The Commission complains that the Treasury was caused to sustain “enormous losses by the indemnification of an infinite number of bad prizes, which it was obliged to satisfy.” I deny that there was one bad prize, all, without exception, being captured in violation of blockade, or having Portuguese registers, crews, and owners. But even if they had been bad—His Majesty’s stipulation, in his own handwriting (see page 118), provided that they should be paid by the state. The fact was, as proved in these pages beyond contradiction, that they were given back by the Portuguese members of the Prize Tribunal to their own friends and relations—this alone constituting the illegality of the captures. Some—as in the case of the Pombinho’s cargo—were given up to persons who had not the shadow of a claim upon them. The squadron never received a shilling on their account.

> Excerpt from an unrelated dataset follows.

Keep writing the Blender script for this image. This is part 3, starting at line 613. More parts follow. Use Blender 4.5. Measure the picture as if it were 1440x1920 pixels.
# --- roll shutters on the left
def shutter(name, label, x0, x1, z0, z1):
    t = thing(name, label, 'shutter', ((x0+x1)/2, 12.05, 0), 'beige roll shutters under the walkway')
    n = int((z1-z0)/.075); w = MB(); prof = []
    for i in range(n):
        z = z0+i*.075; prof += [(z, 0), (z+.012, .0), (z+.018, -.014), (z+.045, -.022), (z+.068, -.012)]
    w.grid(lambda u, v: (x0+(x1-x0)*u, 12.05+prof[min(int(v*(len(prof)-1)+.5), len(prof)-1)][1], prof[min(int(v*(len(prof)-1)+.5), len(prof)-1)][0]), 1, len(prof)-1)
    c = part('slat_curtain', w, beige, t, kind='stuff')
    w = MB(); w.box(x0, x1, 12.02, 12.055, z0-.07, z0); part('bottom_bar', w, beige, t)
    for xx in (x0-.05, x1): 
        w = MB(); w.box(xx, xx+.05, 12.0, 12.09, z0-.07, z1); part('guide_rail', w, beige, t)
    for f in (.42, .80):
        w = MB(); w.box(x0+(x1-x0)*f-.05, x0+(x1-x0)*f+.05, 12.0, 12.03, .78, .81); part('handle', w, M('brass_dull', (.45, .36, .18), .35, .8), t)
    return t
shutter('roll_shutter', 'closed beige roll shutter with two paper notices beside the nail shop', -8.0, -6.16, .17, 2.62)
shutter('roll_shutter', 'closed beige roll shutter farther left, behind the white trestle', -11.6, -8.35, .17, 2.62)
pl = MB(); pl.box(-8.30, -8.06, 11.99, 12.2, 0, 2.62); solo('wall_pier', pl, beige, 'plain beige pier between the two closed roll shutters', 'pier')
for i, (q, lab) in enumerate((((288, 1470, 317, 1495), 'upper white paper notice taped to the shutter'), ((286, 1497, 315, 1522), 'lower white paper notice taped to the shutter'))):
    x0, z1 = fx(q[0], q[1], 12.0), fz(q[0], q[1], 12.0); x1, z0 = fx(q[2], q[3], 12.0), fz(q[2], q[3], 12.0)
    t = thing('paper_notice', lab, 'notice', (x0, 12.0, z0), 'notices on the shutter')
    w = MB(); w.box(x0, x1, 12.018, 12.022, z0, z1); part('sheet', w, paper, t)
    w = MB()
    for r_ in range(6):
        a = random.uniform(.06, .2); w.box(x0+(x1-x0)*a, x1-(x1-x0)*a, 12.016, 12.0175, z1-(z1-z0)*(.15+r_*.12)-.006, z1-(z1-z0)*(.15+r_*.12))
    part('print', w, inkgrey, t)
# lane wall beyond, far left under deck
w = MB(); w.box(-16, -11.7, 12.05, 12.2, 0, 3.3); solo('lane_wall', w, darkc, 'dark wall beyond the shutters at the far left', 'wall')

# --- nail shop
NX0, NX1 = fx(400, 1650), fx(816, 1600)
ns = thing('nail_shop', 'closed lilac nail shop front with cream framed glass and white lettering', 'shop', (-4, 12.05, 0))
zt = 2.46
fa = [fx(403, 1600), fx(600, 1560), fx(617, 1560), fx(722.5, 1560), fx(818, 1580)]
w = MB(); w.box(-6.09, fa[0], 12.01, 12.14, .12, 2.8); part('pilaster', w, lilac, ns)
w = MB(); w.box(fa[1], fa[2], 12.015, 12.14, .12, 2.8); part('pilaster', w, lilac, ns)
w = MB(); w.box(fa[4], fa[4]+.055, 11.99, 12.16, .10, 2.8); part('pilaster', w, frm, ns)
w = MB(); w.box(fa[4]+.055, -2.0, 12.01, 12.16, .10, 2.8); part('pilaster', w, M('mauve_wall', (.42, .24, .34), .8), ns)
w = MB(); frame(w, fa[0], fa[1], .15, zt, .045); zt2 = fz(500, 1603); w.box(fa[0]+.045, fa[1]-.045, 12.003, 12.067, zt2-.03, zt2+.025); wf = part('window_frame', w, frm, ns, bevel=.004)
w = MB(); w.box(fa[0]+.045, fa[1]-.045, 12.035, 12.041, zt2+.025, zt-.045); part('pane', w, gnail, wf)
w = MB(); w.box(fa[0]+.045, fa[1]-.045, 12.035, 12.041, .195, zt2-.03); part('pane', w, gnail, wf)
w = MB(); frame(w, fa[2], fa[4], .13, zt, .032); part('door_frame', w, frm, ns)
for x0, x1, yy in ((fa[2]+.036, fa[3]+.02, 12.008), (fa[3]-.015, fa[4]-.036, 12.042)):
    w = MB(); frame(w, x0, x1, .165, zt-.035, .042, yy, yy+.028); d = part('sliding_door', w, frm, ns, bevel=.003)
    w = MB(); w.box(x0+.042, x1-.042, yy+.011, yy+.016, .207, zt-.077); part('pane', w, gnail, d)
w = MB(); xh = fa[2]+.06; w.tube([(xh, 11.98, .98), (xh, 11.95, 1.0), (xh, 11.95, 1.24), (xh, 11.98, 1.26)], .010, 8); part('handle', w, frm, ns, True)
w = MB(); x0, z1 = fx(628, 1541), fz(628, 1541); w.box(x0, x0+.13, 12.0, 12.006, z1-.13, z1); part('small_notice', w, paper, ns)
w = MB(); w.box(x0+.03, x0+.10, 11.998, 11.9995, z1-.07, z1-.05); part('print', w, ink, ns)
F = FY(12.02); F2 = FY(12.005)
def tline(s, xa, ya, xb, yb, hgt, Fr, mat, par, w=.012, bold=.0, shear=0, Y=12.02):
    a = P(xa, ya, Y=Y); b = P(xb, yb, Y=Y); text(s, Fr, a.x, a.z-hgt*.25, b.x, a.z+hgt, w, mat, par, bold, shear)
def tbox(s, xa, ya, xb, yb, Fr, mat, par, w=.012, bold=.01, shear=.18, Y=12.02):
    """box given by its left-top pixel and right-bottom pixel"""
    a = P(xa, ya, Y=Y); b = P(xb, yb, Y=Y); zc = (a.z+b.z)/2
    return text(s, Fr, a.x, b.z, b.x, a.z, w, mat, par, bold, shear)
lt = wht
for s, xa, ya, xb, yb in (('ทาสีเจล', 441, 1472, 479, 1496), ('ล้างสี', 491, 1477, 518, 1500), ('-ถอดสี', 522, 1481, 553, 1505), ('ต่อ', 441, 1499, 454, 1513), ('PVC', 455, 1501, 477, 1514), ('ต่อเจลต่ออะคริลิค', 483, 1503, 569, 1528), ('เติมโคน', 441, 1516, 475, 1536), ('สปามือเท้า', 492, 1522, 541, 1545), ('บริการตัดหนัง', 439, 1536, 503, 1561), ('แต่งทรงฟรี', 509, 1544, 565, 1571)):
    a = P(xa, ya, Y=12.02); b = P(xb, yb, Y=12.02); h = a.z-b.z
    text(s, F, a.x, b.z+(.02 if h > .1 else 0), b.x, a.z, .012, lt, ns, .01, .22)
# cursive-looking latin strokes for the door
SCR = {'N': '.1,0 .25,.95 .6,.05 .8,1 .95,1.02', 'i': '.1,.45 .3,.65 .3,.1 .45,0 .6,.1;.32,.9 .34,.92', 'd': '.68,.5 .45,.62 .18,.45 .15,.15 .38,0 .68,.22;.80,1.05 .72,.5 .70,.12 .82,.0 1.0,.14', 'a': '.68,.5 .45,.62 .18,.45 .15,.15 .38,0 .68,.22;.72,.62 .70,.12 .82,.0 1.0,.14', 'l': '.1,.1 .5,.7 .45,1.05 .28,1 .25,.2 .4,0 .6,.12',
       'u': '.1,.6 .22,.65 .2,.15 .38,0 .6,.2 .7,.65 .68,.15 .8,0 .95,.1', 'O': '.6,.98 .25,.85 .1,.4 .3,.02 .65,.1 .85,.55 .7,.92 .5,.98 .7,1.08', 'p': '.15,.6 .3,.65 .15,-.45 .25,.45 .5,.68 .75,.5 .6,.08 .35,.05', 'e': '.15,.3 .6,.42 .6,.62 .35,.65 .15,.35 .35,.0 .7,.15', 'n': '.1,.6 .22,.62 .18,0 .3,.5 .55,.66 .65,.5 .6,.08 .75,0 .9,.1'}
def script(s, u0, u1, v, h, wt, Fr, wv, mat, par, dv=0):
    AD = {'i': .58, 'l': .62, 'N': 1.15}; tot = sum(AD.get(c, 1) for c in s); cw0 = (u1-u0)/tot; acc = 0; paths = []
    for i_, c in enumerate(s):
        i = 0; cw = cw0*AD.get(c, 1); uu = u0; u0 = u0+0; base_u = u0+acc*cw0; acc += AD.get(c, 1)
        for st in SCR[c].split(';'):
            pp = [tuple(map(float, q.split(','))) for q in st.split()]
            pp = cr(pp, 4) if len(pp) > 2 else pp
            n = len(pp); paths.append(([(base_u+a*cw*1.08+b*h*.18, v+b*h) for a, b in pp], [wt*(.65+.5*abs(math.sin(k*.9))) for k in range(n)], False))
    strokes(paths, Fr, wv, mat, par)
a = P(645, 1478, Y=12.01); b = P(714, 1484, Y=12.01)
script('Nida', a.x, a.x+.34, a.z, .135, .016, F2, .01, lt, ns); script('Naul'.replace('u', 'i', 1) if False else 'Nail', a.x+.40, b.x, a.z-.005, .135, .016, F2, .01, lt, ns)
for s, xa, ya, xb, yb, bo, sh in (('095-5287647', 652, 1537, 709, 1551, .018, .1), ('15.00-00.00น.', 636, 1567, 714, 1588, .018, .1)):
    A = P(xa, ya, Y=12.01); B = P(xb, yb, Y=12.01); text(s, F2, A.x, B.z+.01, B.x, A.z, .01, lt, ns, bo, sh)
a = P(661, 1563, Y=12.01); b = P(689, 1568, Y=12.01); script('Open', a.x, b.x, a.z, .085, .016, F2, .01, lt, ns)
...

Again, the Commission declares that I was dismissed the service on the 10th of April, 1827; whereas I have given the letter of Gameiro, dismissing me, on the 7th of November, 1825, and the portaria of the Imperial Government, dismissing me, on the 30th of December, in the same year! This renewed dismissal was only a repetition of the former unjustifiable dismissals, adding nothing to their force, and in no way alleviating their injustice.
The imputation of “the crime of obstinate disobedience” has been so fully refuted in this volume, that it is unnecessary to offer another word of explanation.
Finally, the Commission decided that the “Imperial act of July 27, 1824, is so positive that, at the sight thereof, the Commission declares it cannot do otherwise than confirm the right of the claimant to the prompt payment of the pension due to him.” But if the Commissioners had examined this act of His Imperial Majesty more closely, together with the explanatory letter of Barbosa, accompanying it, they would have seen that the decree of July 27th, 1824, was not only additive to the Imperial patents, but admitted to be confirmatory of them, by Barbosa himself, notwithstanding his own spurious decree, nullified by His Imperial Majesty, but afterwards unjustifiably acted upon. (See page 150.)